- [WRITTEN TASK]:
Beginning at the first line of the data, print each line exactly, stopping after the line that contains "phl(a, d, zb1)]".

— Begin —

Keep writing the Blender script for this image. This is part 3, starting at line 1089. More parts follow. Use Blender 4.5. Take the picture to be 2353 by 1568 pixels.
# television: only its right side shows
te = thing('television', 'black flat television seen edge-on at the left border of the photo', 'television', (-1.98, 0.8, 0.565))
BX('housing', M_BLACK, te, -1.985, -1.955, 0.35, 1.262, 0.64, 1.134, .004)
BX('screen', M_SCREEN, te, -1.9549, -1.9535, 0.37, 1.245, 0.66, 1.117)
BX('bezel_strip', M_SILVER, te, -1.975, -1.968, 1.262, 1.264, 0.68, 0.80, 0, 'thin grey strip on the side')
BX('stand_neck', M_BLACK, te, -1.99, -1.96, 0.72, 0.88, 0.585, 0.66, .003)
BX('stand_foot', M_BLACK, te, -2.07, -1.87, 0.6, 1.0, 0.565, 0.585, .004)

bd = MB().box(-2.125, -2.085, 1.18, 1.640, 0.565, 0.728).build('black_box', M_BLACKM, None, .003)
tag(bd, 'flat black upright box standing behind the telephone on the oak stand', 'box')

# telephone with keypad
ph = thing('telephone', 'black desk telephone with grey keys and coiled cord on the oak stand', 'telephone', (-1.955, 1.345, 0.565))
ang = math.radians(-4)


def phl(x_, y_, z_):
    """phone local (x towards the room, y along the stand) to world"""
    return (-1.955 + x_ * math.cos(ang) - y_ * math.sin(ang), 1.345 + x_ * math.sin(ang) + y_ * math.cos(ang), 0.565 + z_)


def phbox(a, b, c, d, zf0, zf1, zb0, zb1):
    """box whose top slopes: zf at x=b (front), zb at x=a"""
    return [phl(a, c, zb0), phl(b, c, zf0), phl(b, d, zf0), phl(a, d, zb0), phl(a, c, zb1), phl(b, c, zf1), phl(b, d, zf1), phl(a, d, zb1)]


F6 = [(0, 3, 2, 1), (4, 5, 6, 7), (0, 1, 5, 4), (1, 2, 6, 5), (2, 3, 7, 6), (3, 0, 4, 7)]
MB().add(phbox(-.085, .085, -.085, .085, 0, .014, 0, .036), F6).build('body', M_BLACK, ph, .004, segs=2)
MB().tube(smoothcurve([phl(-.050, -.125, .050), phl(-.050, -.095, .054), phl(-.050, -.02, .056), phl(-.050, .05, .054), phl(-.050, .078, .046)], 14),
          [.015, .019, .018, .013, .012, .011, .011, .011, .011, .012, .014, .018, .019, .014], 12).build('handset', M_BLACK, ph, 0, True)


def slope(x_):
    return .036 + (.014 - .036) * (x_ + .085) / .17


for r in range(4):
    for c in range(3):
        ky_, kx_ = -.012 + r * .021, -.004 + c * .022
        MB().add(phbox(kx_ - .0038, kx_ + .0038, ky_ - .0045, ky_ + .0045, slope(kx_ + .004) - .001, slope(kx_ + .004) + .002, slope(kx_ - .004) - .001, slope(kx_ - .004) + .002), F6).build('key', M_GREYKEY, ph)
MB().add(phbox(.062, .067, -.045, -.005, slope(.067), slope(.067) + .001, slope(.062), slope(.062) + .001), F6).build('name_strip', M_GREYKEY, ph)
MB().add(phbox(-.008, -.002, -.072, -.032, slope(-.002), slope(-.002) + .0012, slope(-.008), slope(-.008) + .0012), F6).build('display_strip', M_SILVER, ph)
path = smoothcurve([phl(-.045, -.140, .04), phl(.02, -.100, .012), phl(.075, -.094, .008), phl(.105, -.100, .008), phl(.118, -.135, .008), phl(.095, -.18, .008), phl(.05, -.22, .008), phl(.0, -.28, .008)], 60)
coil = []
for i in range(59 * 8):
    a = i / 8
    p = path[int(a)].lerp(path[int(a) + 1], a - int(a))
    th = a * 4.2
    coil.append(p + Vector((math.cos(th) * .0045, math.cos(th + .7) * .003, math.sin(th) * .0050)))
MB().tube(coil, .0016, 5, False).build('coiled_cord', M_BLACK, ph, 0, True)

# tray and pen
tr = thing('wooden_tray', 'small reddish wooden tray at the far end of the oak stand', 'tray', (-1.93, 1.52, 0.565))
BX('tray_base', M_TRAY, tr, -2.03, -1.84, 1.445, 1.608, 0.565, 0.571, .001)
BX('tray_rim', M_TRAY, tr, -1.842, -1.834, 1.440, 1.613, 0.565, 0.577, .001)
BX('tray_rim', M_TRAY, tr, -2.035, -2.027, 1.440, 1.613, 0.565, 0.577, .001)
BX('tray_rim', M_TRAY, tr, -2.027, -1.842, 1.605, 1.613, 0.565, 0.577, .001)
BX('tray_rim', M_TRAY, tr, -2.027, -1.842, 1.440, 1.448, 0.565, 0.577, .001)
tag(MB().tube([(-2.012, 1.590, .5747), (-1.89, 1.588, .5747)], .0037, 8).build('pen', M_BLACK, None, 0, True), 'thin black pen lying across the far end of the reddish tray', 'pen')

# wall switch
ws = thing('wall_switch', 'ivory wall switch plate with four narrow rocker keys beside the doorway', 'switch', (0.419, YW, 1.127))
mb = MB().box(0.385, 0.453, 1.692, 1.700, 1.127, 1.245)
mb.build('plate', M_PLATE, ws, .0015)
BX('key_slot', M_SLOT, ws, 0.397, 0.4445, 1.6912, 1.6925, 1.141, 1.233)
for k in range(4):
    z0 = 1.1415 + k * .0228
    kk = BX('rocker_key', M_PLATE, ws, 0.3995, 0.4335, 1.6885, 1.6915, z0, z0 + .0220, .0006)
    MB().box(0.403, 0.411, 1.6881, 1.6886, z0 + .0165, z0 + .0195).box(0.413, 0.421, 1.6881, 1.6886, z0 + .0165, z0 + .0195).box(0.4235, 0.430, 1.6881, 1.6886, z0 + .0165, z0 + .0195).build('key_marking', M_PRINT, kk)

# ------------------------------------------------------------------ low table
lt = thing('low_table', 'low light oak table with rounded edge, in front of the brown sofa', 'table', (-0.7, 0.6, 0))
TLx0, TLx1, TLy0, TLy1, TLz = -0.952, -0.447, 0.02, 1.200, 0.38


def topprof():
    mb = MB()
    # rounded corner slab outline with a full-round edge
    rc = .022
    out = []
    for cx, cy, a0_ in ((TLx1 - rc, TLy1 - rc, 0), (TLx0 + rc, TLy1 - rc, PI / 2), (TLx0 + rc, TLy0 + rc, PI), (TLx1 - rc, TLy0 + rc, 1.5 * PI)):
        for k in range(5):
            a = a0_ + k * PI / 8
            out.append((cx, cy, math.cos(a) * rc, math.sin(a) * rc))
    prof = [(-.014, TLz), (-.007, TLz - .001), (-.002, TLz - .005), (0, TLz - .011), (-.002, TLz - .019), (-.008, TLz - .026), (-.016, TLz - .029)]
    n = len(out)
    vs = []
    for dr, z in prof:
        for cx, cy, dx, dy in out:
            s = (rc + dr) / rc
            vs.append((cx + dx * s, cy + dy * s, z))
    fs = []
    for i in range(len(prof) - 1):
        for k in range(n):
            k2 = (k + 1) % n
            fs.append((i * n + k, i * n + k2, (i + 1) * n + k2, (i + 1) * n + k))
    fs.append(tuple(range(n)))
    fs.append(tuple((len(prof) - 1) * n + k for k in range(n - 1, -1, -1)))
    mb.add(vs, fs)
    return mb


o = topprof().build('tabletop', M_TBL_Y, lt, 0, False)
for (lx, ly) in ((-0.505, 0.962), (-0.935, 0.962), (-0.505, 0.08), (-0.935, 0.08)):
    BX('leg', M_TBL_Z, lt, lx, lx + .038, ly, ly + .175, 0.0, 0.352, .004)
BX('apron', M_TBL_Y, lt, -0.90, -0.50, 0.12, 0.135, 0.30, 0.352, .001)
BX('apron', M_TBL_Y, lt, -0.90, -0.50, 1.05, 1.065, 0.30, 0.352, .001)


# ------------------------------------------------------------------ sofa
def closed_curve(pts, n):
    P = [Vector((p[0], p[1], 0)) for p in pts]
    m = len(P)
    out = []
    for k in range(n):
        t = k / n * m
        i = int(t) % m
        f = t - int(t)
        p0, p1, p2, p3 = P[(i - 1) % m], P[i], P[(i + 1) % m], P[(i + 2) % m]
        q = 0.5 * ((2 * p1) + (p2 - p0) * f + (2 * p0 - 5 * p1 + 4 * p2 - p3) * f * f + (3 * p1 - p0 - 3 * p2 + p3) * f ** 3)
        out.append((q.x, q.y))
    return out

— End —

- [REPLY TO THE EXERCISE]:
Keep writing the Blender script for this image. This is part 3, starting at line 1089. More parts follow. Use Blender 4.5. Take the picture to be 2353 by 1568 pixels.
# television: only its right side shows
te = thing('television', 'black flat television seen edge-on at the left border of the photo', 'television', (-1.98, 0.8, 0.565))
BX('housing', M_BLACK, te, -1.985, -1.955, 0.35, 1.262, 0.64, 1.134, .004)
BX('screen', M_SCREEN, te, -1.9549, -1.9535, 0.37, 1.245, 0.66, 1.117)
BX('bezel_strip', M_SILVER, te, -1.975, -1.968, 1.262, 1.264, 0.68, 0.80, 0, 'thin grey strip on the side')
BX('stand_neck', M_BLACK, te, -1.99, -1.96, 0.72, 0.88, 0.585, 0.66, .003)
BX('stand_foot', M_BLACK, te, -2.07, -1.87, 0.6, 1.0, 0.565, 0.585, .004)

bd = MB().box(-2.125, -2.085, 1.18, 1.640, 0.565, 0.728).build('black_box', M_BLACKM, None, .003)
tag(bd, 'flat black upright box standing behind the telephone on the oak stand', 'box')

# telephone with keypad
ph = thing('telephone', 'black desk telephone with grey keys and coiled cord on the oak stand', 'telephone', (-1.955, 1.345, 0.565))
ang = math.radians(-4)


def phl(x_, y_, z_):
    """phone local (x towards the room, y along the stand) to world"""
    return (-1.955 + x_ * math.cos(ang) - y_ * math.sin(ang), 1.345 + x_ * math.sin(ang) + y_ * math.cos(ang), 0.565 + z_)


def phbox(a, b, c, d, zf0, zf1, zb0, zb1):
    """box whose top slopes: zf at x=b (front), zb at x=a"""
    return [phl(a, c, zb0), phl(b, c, zf0), phl(b, d, zf0), phl(a, d, zb0), phl(a, c, zb1), phl(b, c, zf1), phl(b, d, zf1), phl(a, d, zb1)]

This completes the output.